WRITTEN PROBLEM ▸ Locate every line in the records below that holds the word "Continue" and return each one.

RECORDS FOR PROCESSING ▸
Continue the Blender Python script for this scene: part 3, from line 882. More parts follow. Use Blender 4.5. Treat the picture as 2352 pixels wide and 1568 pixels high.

---

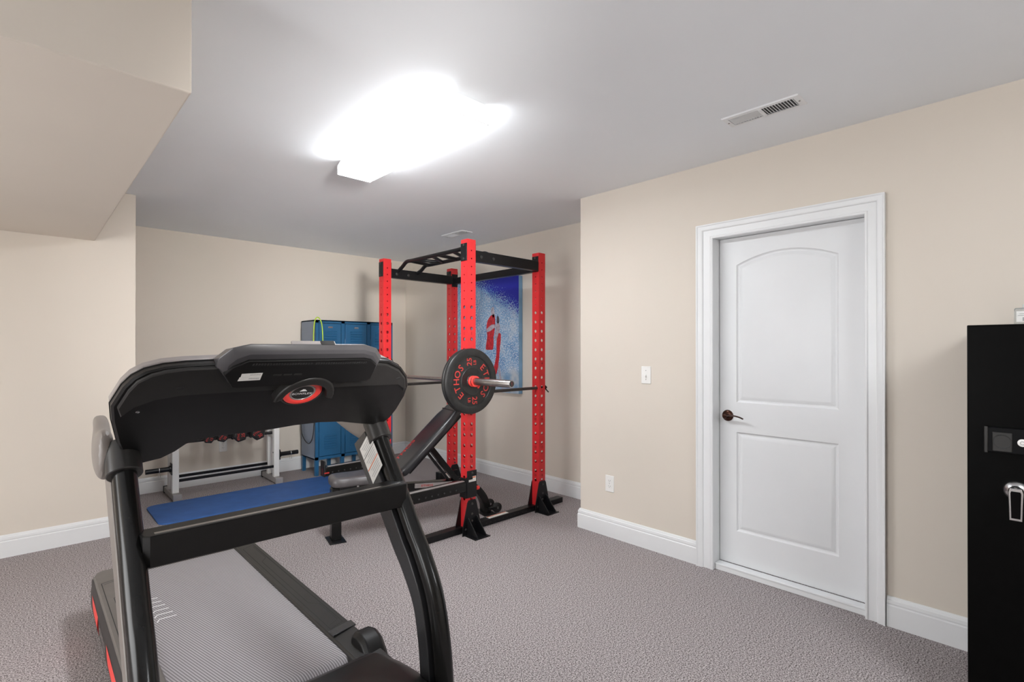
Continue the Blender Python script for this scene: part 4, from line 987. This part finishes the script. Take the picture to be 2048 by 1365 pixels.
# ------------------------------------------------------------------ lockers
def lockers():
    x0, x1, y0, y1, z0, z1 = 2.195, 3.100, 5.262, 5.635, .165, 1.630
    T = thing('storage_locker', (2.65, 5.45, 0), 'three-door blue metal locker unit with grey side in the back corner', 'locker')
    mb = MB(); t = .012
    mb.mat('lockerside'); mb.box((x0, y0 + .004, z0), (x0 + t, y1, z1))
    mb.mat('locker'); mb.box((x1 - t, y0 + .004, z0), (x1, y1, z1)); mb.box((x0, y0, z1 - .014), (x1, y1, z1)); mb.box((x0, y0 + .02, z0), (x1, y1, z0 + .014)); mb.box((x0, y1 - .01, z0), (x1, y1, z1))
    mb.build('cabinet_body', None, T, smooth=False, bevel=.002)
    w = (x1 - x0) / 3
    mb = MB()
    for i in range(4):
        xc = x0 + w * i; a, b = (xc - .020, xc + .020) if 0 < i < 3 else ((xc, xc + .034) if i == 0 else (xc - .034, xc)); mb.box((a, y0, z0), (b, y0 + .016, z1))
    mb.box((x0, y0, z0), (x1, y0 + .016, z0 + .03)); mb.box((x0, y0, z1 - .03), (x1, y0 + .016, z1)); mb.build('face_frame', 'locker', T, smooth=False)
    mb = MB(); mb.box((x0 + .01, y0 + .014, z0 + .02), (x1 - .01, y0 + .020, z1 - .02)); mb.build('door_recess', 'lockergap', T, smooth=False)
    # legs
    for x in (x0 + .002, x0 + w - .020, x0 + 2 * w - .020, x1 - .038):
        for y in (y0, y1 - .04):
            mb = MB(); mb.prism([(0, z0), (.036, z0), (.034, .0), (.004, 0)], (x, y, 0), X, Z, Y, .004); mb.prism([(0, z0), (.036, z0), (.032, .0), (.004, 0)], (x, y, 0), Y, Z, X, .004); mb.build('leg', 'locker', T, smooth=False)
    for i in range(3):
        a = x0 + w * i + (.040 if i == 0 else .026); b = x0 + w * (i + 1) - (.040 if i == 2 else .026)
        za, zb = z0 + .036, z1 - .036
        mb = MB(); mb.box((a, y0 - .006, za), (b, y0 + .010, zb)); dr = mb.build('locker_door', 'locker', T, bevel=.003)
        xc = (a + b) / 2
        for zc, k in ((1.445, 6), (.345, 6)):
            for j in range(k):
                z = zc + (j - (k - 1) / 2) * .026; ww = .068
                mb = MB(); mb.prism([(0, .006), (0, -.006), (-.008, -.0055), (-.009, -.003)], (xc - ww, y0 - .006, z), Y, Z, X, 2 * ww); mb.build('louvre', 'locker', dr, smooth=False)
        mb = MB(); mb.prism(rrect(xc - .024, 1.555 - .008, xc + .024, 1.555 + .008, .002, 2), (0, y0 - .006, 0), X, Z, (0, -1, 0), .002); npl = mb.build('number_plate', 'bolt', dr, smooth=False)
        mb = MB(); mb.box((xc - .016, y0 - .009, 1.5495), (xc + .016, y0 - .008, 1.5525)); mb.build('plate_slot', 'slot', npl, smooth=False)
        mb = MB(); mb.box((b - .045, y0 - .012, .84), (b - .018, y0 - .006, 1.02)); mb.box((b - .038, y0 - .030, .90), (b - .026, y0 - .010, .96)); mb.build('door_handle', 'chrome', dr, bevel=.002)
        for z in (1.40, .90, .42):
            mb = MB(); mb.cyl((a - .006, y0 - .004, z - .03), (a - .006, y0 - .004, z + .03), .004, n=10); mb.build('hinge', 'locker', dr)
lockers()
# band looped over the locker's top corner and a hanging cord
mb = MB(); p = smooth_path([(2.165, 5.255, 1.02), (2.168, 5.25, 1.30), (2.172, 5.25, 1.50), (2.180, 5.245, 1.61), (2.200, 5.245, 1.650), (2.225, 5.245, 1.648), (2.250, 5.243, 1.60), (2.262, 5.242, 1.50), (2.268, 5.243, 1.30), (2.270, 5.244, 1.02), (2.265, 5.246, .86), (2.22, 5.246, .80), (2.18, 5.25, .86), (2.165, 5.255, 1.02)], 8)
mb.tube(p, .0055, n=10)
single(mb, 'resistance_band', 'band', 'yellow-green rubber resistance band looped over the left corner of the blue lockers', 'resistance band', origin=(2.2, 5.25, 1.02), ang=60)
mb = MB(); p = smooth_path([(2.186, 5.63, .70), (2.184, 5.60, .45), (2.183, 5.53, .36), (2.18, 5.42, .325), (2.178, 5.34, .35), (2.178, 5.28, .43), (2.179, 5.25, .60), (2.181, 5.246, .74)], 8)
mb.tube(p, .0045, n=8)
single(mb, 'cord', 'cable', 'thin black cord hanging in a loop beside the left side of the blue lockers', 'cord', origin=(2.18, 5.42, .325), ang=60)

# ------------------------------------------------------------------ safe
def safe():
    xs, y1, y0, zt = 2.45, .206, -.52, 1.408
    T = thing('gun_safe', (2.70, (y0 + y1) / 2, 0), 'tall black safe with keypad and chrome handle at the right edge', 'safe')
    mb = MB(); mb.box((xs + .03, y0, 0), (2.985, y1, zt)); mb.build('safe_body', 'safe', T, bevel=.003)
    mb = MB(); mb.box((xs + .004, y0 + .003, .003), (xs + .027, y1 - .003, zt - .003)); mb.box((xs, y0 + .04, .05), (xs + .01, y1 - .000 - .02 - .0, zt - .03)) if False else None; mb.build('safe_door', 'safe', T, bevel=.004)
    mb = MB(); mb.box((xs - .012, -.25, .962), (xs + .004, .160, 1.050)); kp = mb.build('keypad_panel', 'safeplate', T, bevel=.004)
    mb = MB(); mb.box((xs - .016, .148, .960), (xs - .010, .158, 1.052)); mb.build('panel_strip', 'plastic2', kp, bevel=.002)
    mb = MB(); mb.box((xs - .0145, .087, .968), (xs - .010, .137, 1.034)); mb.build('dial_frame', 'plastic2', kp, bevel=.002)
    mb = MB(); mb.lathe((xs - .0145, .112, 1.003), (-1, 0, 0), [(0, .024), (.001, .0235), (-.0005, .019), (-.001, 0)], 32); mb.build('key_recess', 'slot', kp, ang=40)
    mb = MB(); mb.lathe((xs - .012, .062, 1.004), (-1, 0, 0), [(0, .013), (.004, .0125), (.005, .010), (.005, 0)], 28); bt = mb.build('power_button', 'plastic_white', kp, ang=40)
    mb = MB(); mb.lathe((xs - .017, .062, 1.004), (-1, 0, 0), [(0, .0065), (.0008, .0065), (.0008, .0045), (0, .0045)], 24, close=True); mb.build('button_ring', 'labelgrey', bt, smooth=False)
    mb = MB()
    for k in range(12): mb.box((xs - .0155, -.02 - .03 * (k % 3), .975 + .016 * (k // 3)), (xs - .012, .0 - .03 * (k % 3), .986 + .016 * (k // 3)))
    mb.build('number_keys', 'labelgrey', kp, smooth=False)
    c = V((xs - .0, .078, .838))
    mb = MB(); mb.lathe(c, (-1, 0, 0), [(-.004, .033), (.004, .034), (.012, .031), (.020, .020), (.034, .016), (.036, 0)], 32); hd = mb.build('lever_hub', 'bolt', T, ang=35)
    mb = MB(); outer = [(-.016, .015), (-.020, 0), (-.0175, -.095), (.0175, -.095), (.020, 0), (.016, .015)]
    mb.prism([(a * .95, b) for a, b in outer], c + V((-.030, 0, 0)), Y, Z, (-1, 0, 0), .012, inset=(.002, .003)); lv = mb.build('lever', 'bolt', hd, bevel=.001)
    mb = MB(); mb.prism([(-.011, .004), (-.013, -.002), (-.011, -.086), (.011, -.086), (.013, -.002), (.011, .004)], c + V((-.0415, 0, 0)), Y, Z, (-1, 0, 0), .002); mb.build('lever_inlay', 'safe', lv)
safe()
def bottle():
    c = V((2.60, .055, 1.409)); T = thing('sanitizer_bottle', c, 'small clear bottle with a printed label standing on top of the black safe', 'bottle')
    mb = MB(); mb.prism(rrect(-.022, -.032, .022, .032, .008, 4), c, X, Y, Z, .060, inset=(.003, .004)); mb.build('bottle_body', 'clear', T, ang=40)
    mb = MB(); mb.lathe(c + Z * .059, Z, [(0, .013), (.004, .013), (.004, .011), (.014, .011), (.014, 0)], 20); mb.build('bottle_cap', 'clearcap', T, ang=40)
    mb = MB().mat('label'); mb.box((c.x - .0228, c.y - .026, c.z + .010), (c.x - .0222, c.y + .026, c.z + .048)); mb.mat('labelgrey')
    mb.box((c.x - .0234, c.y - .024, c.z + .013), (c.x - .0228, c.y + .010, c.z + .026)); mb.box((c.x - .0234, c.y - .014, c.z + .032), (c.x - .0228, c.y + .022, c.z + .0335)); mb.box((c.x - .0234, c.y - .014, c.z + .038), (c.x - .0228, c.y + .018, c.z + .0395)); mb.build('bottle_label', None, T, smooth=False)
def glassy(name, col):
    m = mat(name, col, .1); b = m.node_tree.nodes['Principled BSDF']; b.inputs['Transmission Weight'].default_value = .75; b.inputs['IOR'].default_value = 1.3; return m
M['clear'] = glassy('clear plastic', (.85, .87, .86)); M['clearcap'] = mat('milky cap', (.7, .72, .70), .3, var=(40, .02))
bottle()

REPLY TO THE TASK ▸
Continue the Blender Python script for this scene: part 3, from line 882. More parts follow. Use Blender 4.5. Treat the picture as 2352 pixels wide and 1568 pixels high.
Continue the Blender Python script for this scene: part 4, from line 987. This part finishes the script. Take the picture to be 2048 by 1365 pixels.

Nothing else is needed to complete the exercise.